Según aquel punto de vista, Jesucristo no multiplicó físicamente los panes y los peces, sino que los distribuyó mejor y más equitativamente. Los mismos recursos alcanzaron para más personas. No deja de ser milagroso.
Ningún otro problema de carácter global revela con tanta claridad la verdadera naturaleza de la crisis que atraviesa la sociedad contemporánea como el energético. Ante amenazas inminentes y de proporciones planetarias y consecuencias apocalípticas, para la cuales existen soluciones viables, el sistema es incapaz de reaccionar.
La postración impide la respuesta y aleja la implementación de soluciones que están al alcance de la mano. Tan extraño comportamiento no obedece a la mala voluntad de los líderes y los gobiernos que no son suicidas, sino a un fenómeno denominado de enajenación, descrito en la literatura económica desde hace unos 150 años.
Por un enigmático decursar, la mercancía y el dinero, resultados de la actividad humana, creados como instrumentos para las transacciones y mecanismos para facilitar el funcionamiento flexible del sistema capitalista, adquieren autonomía e identidad propias, se dotan de poderes sobrenaturales y, a partir de determinado punto, prevalecen sobre sus creadores.
De instrumentos, la mercancía y el dinero, así como el poder que ellos confieren, devienen fetiches cuyas capacidades son ajenas a su naturaleza e integridad física. Se trata de una suplantación de identidades, semejante a lo ocurrido cuando el hombre primitivo, creó un tótem, le confirió poderes y se postró ante él y, de creador del ídolo, devino súbdito.

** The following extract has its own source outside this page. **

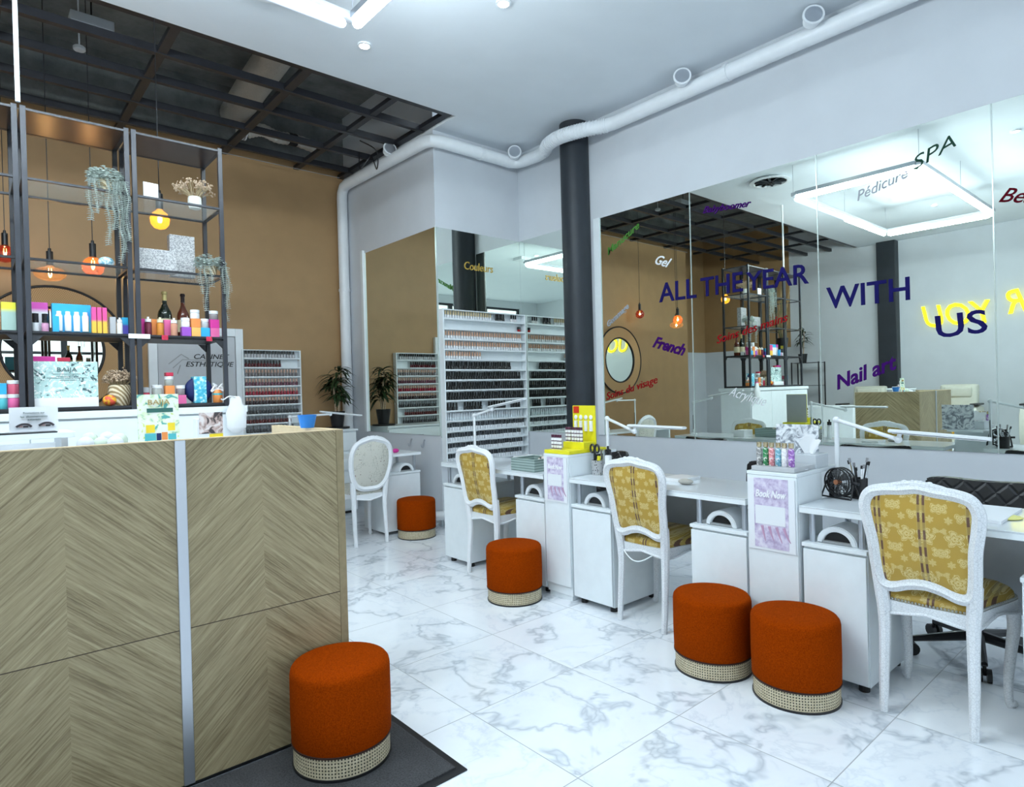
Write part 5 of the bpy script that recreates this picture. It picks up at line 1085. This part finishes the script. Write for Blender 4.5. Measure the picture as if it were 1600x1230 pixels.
tb = thing('tissue_dispenser', 'clear tissue box with a white tissue pulled up', 'tissue box', (3.15, 1.385, .926)); link('box', box(BM(), -.07, .07, -.055, .055, 0, .065, .003), mat('frosted_acrylic', (.70, .74, .78), .15, alpha=.75), tb); bm = BM(); G = []
for s in (0, .0015):
    G.append([[bm.verts.new((.011*math.sin(3.1*u+2*v)+s, .022*u*(1+1.5*v), .06+.085*v*(1-.25*u*u)+.008*math.sin(5*u))) for u in [q/5-1 for q in range(11)]] for v in [q/6 for q in range(7)]])
for g in G:
    for a in range(6):
        for b in range(10): bm.faces.new((g[a][b], g[a+1][b], g[a+1][b+1], g[a][b+1]))
link('tissue', bm, WJ, tb, smooth=True)
o = link('loose_wipe', ball(BM(), (0, 0, .006), .04, (1, 1, .13)), PAPER, loc=(2.99, 1.37, .9255), smooth=True); tag(o, 'crumpled white wipe at the edge of the poster cabinet', 'wipe')
# fan
fn = thing('desk_fan', 'small black desk fan with a copper hub', 'fan', (3.15, 1.250, TZ), -.30)
C = Vector((0, 0, .078)); bm = BM()
def ring3(bm, R, x, r): tube(bm, [C+Vector((x, R*math.cos(2*PI*j/36), R*math.sin(2*PI*j/36))) for j in range(36)], r, 6, True)
ring3(bm, .066, -.022, .004); ring3(bm, .066, .022, .004); ring3(bm, .066, 0, .004)
link('ring_housing', bm, BLKP, fn, smooth=True); bm = BM()
for R in (.028, .042, .055): ring3(bm, R, -.024, .0012); ring3(bm, R, .024, .0012)
for k in range(16):
    a = 2*PI*k/16
    for x in (-.024, .024): tube(bm, [C+Vector((x, .012*math.cos(a), .012*math.sin(a))), C+Vector((x, .066*math.cos(a), .066*math.sin(a)))], .0011, 4)
link('grille', bm, BLKP, fn)
for k in range(5):
    a = 2*PI*k/5; bm = BM(); pts = []
    Lp = [(.012, -.25), (.035, -.35), (.056, -.28), (.060, 0), (.056, .30), (.035, .22), (.012, .15)]
    vs = [bm.verts.new(C+Vector((-.006+b*.03, R*math.cos(a+b*1.3), R*math.sin(a+b*1.3)))) for R, b in Lp]; vs2 = [bm.verts.new(v.co+Vector((.002, 0, 0))) for v in vs]; n = len(vs)
    bm.faces.new(vs); bm.faces.new(vs2[::-1]); [bm.faces.new((vs[j], vs[(j+1) % n], vs2[(j+1) % n], vs2[j])) for j in range(n)]; link('blade', bm, mat('smoke_grey_plastic', (.10, .105, .11), .3), fn)
link('hub', cyl(BM(), (-.030, 0, .078), .012, .03, 16, 'x'), mat('copper', (.45, .18, .09), .3, .7), fn, smooth='auto')
bm = BM()
for s in (-1, 1): tube(bm, [(0, s*.072, .078), (-.03, s*.080, .005)], .004, 6); tube(bm, [(0, s*.072, .078), (.035, s*.080, .005)], .004, 6)
tube(bm, [(-.03, -.08, .005), (-.03, .08, .005)], .004, 6); tube(bm, [(.035, -.08, .005), (.035, .08, .005)], .004, 6); link('stand', bm, BLKP, fn)
kn = link('knob', cyl(BM(), (0, -.10, .078), .008, .03, 10, 'y'), BLKP, fn)
bc2 = thing('brush_cup', 'dark cup of nail brushes behind the fan', 'cup', (3.245, 1.20, TZ)); link('cup', lathe(BM(), [(.035, 0), (.038, .09), (.034, .09), (.03, .01), (.01, .01)], 20), BLKP, bc2, smooth='auto')
for k in range(8):
    a = k*.8; o = link('nail_brush', tube(BM(), [(0, 0, .012), (.018*math.cos(a)*1.4, .03*math.sin(a), .13+.012*(k % 4))], .0032, 6), (CHROME, BLKP, WJ)[k % 3], loc=(3.245+.012*math.cos(a), 1.20+.012*math.sin(a), TZ), smooth='auto'); tag(o, ('silver', 'black', 'white')[k % 3]+' nail brush standing in the dark cup behind the fan', 'brush', ('silver', 'black', 'white')[k % 3]+' brushes in the dark cup'); bm = BM(); e = Vector((.018*math.cos(a)*1.4, .03*math.sin(a), .13+.012*(k % 4))); tube(bm, [e, e*1.12], .006, 6); link('bristles', bm, (BLKP, mat('grey_bristle', (.3, .3, .32), .8))[k % 2], o)
pump(3.165, 1.345-.05, TZ, .012, .13, BK, BK, 'slim black bottle beside the lamp on the fan desk')
o = link('yellow_cloth', ball(BM(), (0, 0, .004), .06, (1, .8, .08)), mat('pale_yellow_print', (.78, .75, .25), .6), loc=(3.10, .60, TZ), smooth=True); tag(o, 'pale yellow leaf-printed cloth at the end of the fan desk', 'cloth')
carton('hand_towel', 2.95, 3.30, .80, TZ, .012, PAPER, 'white towel spread on the fan desk behind the gilt chair', 'towel', d=.42)
# pink goods on the far station
carton('sponge_pack', 3.03, 3.10, 5.40, .7605, .055, WJ, 'white pack with a dark round sticker on the far station'); o = link('pink_bow', ball(BM(), (0, 0, .02), .03, (1.3, .5, .7)), MAG, loc=(3.17, 5.4, .7605), smooth=True); tag(o, 'pink bow-shaped ornament on the far station', 'ornament')
o = link('white_figurine', ball(ball(BM(), (0, 0, .03), .028), (0, 0, .075), .02), WJ, loc=(3.08, 5.52, .7605), smooth=True); tag(o, 'little white figurine at the back of the far station', 'ornament')
for k, y in enumerate((5.75, 5.50)):
    bm = BM(); tube(bm, spline([(-.001, 0, .05), (-.012, 0, .05), (-.02, 0, .02), (-.03, 0, -.02), (-.045, 0, -.01), (-.048, 0, .01)], 4), .006, 6); o = link('wall_hook', bm, ALU, loc=(XA, y, .80)); tag(o, 'silver wall hook below the side mirror, '+('farther from' if k == 0 else 'nearer to')+' the polish rack', 'hook')
o = link('floor_pipe_elbow', tube(BM(), spline([(3.43, 5.165, .13), (3.50, 5.13, .13), (3.56, 5.10, .12), (3.575, 5.09, .02)], 5), .045, 14), PVC, smooth='auto'); tag(o, 'white plastic pipe elbow on the floor beside the farthest stool', 'pipe')

# ------------------------------------------------------------------ seen in the mirror: cream pedicure armchairs and a tall stand by the far wall
CRM = plain('cream_leather', (.66, .66, .57), .45, .04); MUST = mat('mustard_leather', (.55, .30, .03), .5)
def armchair(x, y, label):
    t = thing('pedicure_armchair', label, 'armchair', (x, y, 0), group='cream pedicure armchairs')
    link('base', box(BM(), -.35, .35, -.30, .30, 0, .36, .04), CRM, t, smooth='auto'); bm = BM(); box(bm, -.28, .33, -.27, .27, .365, .52, .045, 3); link('seat', bm, MUST, t, smooth='auto')
    bm = BM(); box(bm, -.42, -.24, -.27, .27, .5, 1.24, .05, 3); 
    for v in bm.verts: v.co.x -= (v.co.z-.5)*.15
    b = link('backrest', bm, CRM, t, smooth='auto'); bm = BM(); box(bm, -.40, -.29, -.20, .20, 1.02, 1.20, .04, 3); link('head_cushion', bm, CRM, b, smooth='auto')
    for s in (-1, 1):
        bm = BM(); prism(bm, [(-.30, .30), (.26, .30), (.32, .45), (.30, .74), (.22, .86), (-.05, .90), (-.26, .86)], 'y', min(s*.29, s*.38), max(s*.29, s*.38), .025) ; a = link('armrest', bm, CRM, t, smooth='auto'); link('arm_pad', box(BM(), -.2, .2, min(s*.28, s*.39), max(s*.28, s*.39), .90, .93, .01), BLKP, a)
    link('foot_basin', lathe(BM(), [(.2, .0), (.26, .25), (.24, .25), (.19, .08), (.01, .08)], 24, (.62, 0, 0)), PVC, t, smooth='auto')
armchair(-3.0, 4.5, 'cream pedicure armchair before the dark far column, seen in the mirror'); armchair(-3.0, 3.1, 'cream pedicure armchair below the neon word YOU, seen in the mirror'); armchair(-3.0, 1.8, 'cream pedicure armchair below the neon word FOR, seen in the mirror')
o = tag(link('display_counter', box(BM(), -.3, .3, -.5, .5, 0, .95, .01), WHITE, loc=(-1.3, 4.4, 0)), 'plain white counter between the shelving and the cream armchairs', 'counter')
et = thing('metal_stand', 'tall narrow black metal stand beside the far white wall', 'stand', (-3.55, 5.70, 0)); bm = BM()
for x in (-.15, .13):
    for y in (-.28, .26): link('post', box(BM(), x, x+.02, y, y+.02, 0, 1.75), BLK, et)
for z in (.3, .8, 1.28, 1.74): link('stand_shelf', box(BM(), -.13, .13, -.26, .26, z-.01, z), BLK, et)
dracaena(-3.55, 5.80, 1.741, 'leafy plant on top of the tall black metal stand', seed=6, n=40)
for o in bpy.data.objects:
    if o.type == 'MESH' and not o.data.materials: o.data.materials.append(WHITE)
bpy.context.view_layer.update()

En esencia, la pseudo crisis presente en el campo de la energía y que se repite con los alimentos, el agua y el aire, no se debe al agotamiento de los hidrocarburos, a que haya mermado la productividad de la tierra, o a que el aire y los océanos hayan dejado de reciclarse y mucho menos, a que no se dominen las tecnología sustitutivas.
La verdadera causa, y esencialmente la única, se relaciona con fallas congénitas y no reparables en la estructura que sostiene al modo de producción y en la organización política de las sociedades contemporáneas, incapaces de promover y asimilar los cambios necesarios.
Bien administrados el petróleo y el gas y los ríos, combinados con otras energías y con tecnologías ahorradoras, pudieran eternizar su duración. Las reservas de carbón y las que pudieran encontrarse en el futuro, combinadas con otros materiales y procesadas para convertirlas en electricidad y gas, crearían una autarquía energética para siglos, tiempo más que suficiente para desarrollar tecnologías basadas en el sol, el viento, las mareas y otros recursos.
El uranio integrado ya a soluciones energéticas de probada eficiencia, seguridad y productividad, al que seguramente, dentro de algunas décadas, se sumarán el hidrogeno y otros materiales, son alternativas viables, conocidas y cada vez más al alcance de muchos países.
El desarrollo de nuevas prestaciones en los motores de combustión interna, el empleo de la electricidad, el gas y el hidrogeno para mover vehículos rápidos, económicos y eficientes, harán que ni siquiera los norteamericanos tengan que renunciar a los automóviles, que forman para de su identidad.
La idea de que los biocombustibles elaborados a base de caña de azúcar, maíz, soya, colza y otros cultivos, compiten con la producción de alimentos, es un fantasma derivado de los defectos estructurales mencionados.
La tierra y el talento humano, mediante técnicas agrícolas sostenibles, son capaces de producir para alimentar a la humanidad, moverla, calentarla y alumbrarla. En realidad, muchos no encuentran la solución porque no quieren verla o porque la buscan en el lugar equivocado.
Dado el carácter mundial del capitalismo, la crisis de su modo de producción repercute a escala global. La mala noticia es que el impacto no se limita al ámbito geográfico, sino que abarca al conjunto de las relaciones sociales, afectando áreas aparentemente alejadas del núcleo económico como la política, la moral e incluso el arte. La excesiva permisividad moral lo mismo que la banalización de la cultura de masas por efectos de la mercantilización, son resultado de la crisis general.
No me sumo a los agoreros del desastre sino a los que creen que el orden económico y político actual es parte del problema y no de la solución.